------ RECORDS FOR THIS TASK

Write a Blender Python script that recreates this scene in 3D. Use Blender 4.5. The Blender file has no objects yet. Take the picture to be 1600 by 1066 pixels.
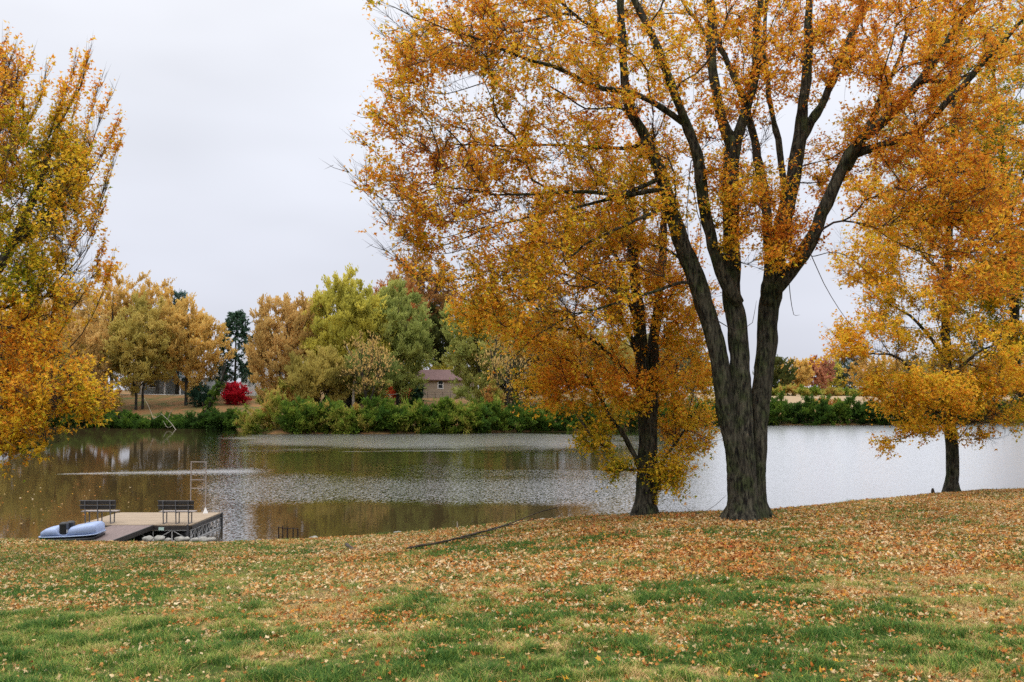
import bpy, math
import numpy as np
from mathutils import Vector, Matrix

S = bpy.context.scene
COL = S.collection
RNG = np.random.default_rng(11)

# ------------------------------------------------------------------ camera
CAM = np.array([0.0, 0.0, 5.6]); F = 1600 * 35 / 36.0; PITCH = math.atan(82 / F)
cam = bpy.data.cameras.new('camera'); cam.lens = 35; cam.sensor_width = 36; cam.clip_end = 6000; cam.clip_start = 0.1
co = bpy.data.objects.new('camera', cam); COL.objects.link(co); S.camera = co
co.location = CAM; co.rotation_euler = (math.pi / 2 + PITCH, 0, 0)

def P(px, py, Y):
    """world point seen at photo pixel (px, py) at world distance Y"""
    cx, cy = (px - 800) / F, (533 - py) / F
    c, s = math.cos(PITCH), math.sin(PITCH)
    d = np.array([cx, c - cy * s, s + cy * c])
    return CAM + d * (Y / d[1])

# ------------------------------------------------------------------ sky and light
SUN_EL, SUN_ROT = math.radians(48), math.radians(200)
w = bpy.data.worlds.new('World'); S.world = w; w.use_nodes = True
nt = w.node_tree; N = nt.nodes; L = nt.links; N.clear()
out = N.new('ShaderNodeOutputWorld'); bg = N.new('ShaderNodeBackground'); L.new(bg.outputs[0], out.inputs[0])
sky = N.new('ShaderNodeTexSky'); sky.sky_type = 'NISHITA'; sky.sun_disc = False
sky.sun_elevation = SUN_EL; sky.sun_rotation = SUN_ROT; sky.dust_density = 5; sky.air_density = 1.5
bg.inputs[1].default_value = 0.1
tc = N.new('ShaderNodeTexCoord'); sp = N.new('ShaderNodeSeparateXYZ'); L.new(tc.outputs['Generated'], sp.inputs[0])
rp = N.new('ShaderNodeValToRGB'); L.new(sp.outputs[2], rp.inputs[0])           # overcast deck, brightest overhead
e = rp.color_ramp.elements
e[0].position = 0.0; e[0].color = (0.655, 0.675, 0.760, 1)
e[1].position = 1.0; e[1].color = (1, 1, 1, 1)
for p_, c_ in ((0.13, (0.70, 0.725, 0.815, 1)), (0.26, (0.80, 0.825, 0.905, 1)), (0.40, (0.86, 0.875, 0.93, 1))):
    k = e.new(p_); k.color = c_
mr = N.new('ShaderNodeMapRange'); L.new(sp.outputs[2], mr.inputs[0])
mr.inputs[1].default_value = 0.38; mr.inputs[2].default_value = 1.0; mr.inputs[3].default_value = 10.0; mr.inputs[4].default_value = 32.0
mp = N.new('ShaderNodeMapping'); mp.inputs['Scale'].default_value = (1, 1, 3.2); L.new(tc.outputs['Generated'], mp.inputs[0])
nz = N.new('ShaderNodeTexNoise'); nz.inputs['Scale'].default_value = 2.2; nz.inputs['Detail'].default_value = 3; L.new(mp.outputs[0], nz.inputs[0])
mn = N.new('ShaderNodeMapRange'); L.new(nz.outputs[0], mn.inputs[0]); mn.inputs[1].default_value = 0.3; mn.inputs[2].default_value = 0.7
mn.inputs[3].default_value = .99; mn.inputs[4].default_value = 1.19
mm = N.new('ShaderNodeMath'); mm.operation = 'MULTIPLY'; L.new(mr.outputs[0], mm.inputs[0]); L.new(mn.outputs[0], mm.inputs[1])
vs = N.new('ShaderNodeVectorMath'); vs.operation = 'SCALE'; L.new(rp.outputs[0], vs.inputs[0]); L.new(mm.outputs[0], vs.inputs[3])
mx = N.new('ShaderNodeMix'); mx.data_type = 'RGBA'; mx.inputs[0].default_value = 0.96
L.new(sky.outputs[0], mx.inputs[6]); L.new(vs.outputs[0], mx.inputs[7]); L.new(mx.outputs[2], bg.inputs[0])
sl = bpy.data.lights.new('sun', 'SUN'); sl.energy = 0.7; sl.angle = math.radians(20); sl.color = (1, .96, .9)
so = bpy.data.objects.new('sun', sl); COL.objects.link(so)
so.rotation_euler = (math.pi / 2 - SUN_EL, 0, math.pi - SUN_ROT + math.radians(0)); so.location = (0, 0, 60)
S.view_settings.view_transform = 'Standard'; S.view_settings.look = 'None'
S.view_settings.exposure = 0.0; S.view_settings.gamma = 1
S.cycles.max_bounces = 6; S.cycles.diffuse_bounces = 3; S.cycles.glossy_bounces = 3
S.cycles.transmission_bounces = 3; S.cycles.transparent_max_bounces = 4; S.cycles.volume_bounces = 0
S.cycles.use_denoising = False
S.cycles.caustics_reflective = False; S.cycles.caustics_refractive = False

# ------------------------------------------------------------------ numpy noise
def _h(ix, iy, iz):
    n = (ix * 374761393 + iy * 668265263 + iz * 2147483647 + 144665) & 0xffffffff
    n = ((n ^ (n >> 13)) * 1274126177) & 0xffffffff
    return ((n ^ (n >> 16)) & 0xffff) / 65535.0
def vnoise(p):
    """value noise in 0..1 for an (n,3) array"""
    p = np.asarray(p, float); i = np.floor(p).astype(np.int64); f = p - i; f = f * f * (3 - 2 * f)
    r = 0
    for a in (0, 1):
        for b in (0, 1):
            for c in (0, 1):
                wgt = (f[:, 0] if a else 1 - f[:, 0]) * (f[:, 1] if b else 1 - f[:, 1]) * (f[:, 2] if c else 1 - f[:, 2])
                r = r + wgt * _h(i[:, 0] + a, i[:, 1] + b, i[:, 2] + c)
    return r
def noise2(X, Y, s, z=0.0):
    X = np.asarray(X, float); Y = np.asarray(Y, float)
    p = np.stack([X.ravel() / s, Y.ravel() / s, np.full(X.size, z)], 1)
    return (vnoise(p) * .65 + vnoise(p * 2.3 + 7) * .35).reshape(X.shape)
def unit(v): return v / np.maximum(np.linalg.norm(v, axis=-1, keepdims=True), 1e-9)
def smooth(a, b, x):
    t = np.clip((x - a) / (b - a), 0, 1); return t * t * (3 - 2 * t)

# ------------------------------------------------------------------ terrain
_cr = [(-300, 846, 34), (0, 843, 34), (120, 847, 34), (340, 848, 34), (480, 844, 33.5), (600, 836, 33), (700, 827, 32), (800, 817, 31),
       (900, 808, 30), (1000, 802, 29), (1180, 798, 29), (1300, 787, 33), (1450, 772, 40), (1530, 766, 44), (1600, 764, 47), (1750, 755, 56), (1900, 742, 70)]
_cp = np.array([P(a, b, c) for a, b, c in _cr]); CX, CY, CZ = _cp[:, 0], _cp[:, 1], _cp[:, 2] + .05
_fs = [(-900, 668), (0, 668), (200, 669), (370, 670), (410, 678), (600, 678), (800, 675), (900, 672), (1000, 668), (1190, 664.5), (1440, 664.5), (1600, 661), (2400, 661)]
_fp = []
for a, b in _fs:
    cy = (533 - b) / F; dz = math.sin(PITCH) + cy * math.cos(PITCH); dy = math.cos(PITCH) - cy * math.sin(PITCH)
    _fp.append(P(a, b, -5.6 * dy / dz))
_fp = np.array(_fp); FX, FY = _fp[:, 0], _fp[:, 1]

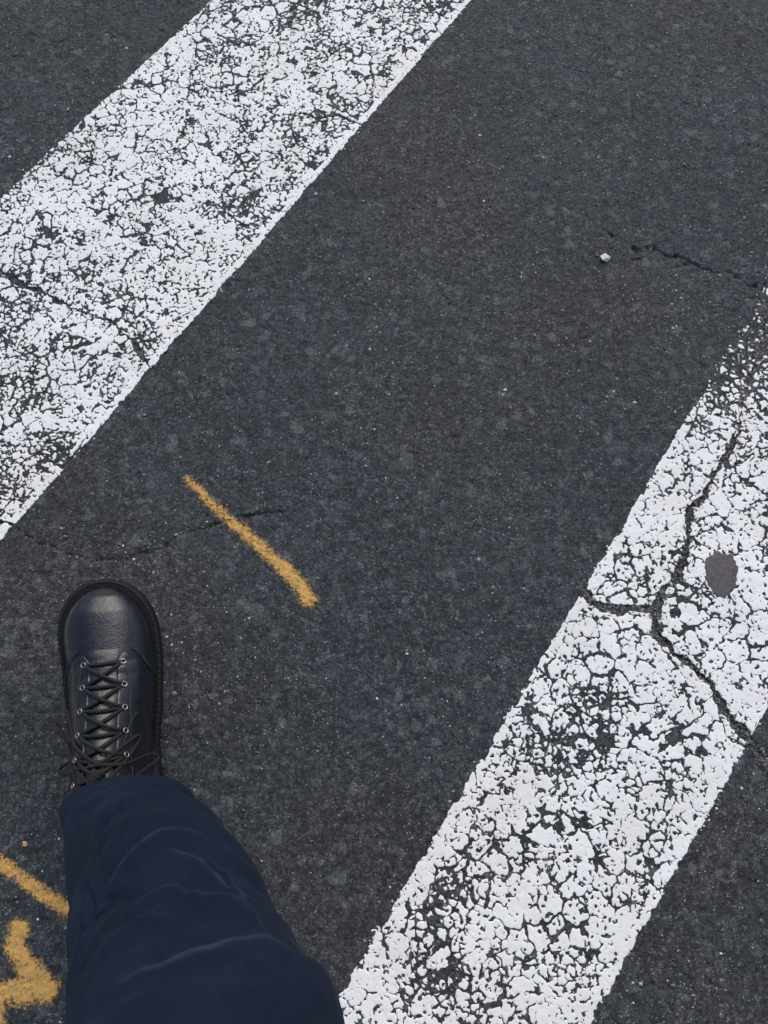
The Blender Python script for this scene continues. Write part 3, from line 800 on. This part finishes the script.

------------

REQUIREMENTS: All of the records above must be copied exactly, except for the pictures.

PROBLEM SOLUTION:
Write a Blender Python script that recreates this scene in 3D. Use Blender 4.5. The Blender file has no objects yet. Take the picture to be 1600 by 1066 pixels.
import bpy, math
import numpy as np
from mathutils import Vector, Matrix

S = bpy.context.scene
COL = S.collection
RNG = np.random.default_rng(11)

# ------------------------------------------------------------------ camera
CAM = np.array([0.0, 0.0, 5.6]); F = 1600 * 35 / 36.0; PITCH = math.atan(82 / F)
cam = bpy.data.cameras.new('camera'); cam.lens = 35; cam.sensor_width = 36; cam.clip_end = 6000; cam.clip_start = 0.1
co = bpy.data.objects.new('camera', cam); COL.objects.link(co); S.camera = co
co.location = CAM; co.rotation_euler = (math.pi / 2 + PITCH, 0, 0)

def P(px, py, Y):
    """world point seen at photo pixel (px, py) at world distance Y"""
    cx, cy = (px - 800) / F, (533 - py) / F
    c, s = math.cos(PITCH), math.sin(PITCH)
    d = np.array([cx, c - cy * s, s + cy * c])
    return CAM + d * (Y / d[1])

# ------------------------------------------------------------------ sky and light
SUN_EL, SUN_ROT = math.radians(48), math.radians(200)
w = bpy.data.worlds.new('World'); S.world = w; w.use_nodes = True
nt = w.node_tree; N = nt.nodes; L = nt.links; N.clear()
out = N.new('ShaderNodeOutputWorld'); bg = N.new('ShaderNodeBackground'); L.new(bg.outputs[0], out.inputs[0])
sky = N.new('ShaderNodeTexSky'); sky.sky_type = 'NISHITA'; sky.sun_disc = False
sky.sun_elevation = SUN_EL; sky.sun_rotation = SUN_ROT; sky.dust_density = 5; sky.air_density = 1.5
bg.inputs[1].default_value = 0.1
tc = N.new('ShaderNodeTexCoord'); sp = N.new('ShaderNodeSeparateXYZ'); L.new(tc.outputs['Generated'], sp.inputs[0])
rp = N.new('ShaderNodeValToRGB'); L.new(sp.outputs[2], rp.inputs[0])           # overcast deck, brightest overhead
e = rp.color_ramp.elements
e[0].position = 0.0; e[0].color = (0.655, 0.675, 0.760, 1)
e[1].position = 1.0; e[1].color = (1, 1, 1, 1)
for p_, c_ in ((0.13, (0.70, 0.725, 0.815, 1)), (0.26, (0.80, 0.825, 0.905, 1)), (0.40, (0.86, 0.875, 0.93, 1))):
    k = e.new(p_); k.color = c_
mr = N.new('ShaderNodeMapRange'); L.new(sp.outputs[2], mr.inputs[0])
mr.inputs[1].default_value = 0.38; mr.inputs[2].default_value = 1.0; mr.inputs[3].default_value = 10.0; mr.inputs[4].default_value = 32.0
mp = N.new('ShaderNodeMapping'); mp.inputs['Scale'].default_value = (1, 1, 3.2); L.new(tc.outputs['Generated'], mp.inputs[0])
nz = N.new('ShaderNodeTexNoise'); nz.inputs['Scale'].default_value = 2.2; nz.inputs['Detail'].default_value = 3; L.new(mp.outputs[0], nz.inputs[0])
mn = N.new('ShaderNodeMapRange'); L.new(nz.outputs[0], mn.inputs[0]); mn.inputs[1].default_value = 0.3; mn.inputs[2].default_value = 0.7
mn.inputs[3].default_value = .99; mn.inputs[4].default_value = 1.19
mm = N.new('ShaderNodeMath'); mm.operation = 'MULTIPLY'; L.new(mr.outputs[0], mm.inputs[0]); L.new(mn.outputs[0], mm.inputs[1])
vs = N.new('ShaderNodeVectorMath'); vs.operation = 'SCALE'; L.new(rp.outputs[0], vs.inputs[0]); L.new(mm.outputs[0], vs.inputs[3])
mx = N.new('ShaderNodeMix'); mx.data_type = 'RGBA'; mx.inputs[0].default_value = 0.96
L.new(sky.outputs[0], mx.inputs[6]); L.new(vs.outputs[0], mx.inputs[7]); L.new(mx.outputs[2], bg.inputs[0])
sl = bpy.data.lights.new('sun', 'SUN'); sl.energy = 0.7; sl.angle = math.radians(20); sl.color = (1, .96, .9)
so = bpy.data.objects.new('sun', sl); COL.objects.link(so)
so.rotation_euler = (math.pi / 2 - SUN_EL, 0, math.pi - SUN_ROT + math.radians(0)); so.location = (0, 0, 60)
S.view_settings.view_transform = 'Standard'; S.view_settings.look = 'None'
S.view_settings.exposure = 0.0; S.view_settings.gamma = 1
S.cycles.max_bounces = 6; S.cycles.diffuse_bounces = 3; S.cycles.glossy_bounces = 3
S.cycles.transmission_bounces = 3; S.cycles.transparent_max_bounces = 4; S.cycles.volume_bounces = 0
S.cycles.use_denoising = False
S.cycles.caustics_reflective = False; S.cycles.caustics_refractive = False

# ------------------------------------------------------------------ numpy noise
def _h(ix, iy, iz):
    n = (ix * 374761393 + iy * 668265263 + iz * 2147483647 + 144665) & 0xffffffff
    n = ((n ^ (n >> 13)) * 1274126177) & 0xffffffff
    return ((n ^ (n >> 16)) & 0xffff) / 65535.0
def vnoise(p):
    """value noise in 0..1 for an (n,3) array"""
    p = np.asarray(p, float); i = np.floor(p).astype(np.int64); f = p - i; f = f * f * (3 - 2 * f)
    r = 0
    for a in (0, 1):
        for b in (0, 1):
            for c in (0, 1):
                wgt = (f[:, 0] if a else 1 - f[:, 0]) * (f[:, 1] if b else 1 - f[:, 1]) * (f[:, 2] if c else 1 - f[:, 2])
                r = r + wgt * _h(i[:, 0] + a, i[:, 1] + b, i[:, 2] + c)
    return r
def noise2(X, Y, s, z=0.0):
    X = np.asarray(X, float); Y = np.asarray(Y, float)
    p = np.stack([X.ravel() / s, Y.ravel() / s, np.full(X.size, z)], 1)
    return (vnoise(p) * .65 + vnoise(p * 2.3 + 7) * .35).reshape(X.shape)
def unit(v): return v / np.maximum(np.linalg.norm(v, axis=-1, keepdims=True), 1e-9)
def smooth(a, b, x):
    t = np.clip((x - a) / (b - a), 0, 1); return t * t * (3 - 2 * t)

# ------------------------------------------------------------------ terrain
_cr = [(-300, 846, 34), (0, 843, 34), (120, 847, 34), (340, 848, 34), (480, 844, 33.5), (600, 836, 33), (700, 827, 32), (800, 817, 31),
       (900, 808, 30), (1000, 802, 29), (1180, 798, 29), (1300, 787, 33), (1450, 772, 40), (1530, 766, 44), (1600, 764, 47), (1750, 755, 56), (1900, 742, 70)]
_cp = np.array([P(a, b, c) for a, b, c in _cr]); CX, CY, CZ = _cp[:, 0], _cp[:, 1], _cp[:, 2] + .05
_fs = [(-900, 668), (0, 668), (200, 669), (370, 670), (410, 678), (600, 678), (800, 675), (900, 672), (1000, 668), (1190, 664.5), (1440, 664.5), (1600, 661), (2400, 661)]
_fp = []
for a, b in _fs:
    cy = (533 - b) / F; dz = math.sin(PITCH) + cy * math.cos(PITCH); dy = math.cos(PITCH) - cy * math.sin(PITCH)
    _fp.append(P(a, b, -5.6 * dy / dz))
_fp = np.array(_fp); FX, FY = _fp[:, 0], _fp[:, 1]

The Blender Python script for this scene continues. Write part 3, from line 800 on. This part finishes the script.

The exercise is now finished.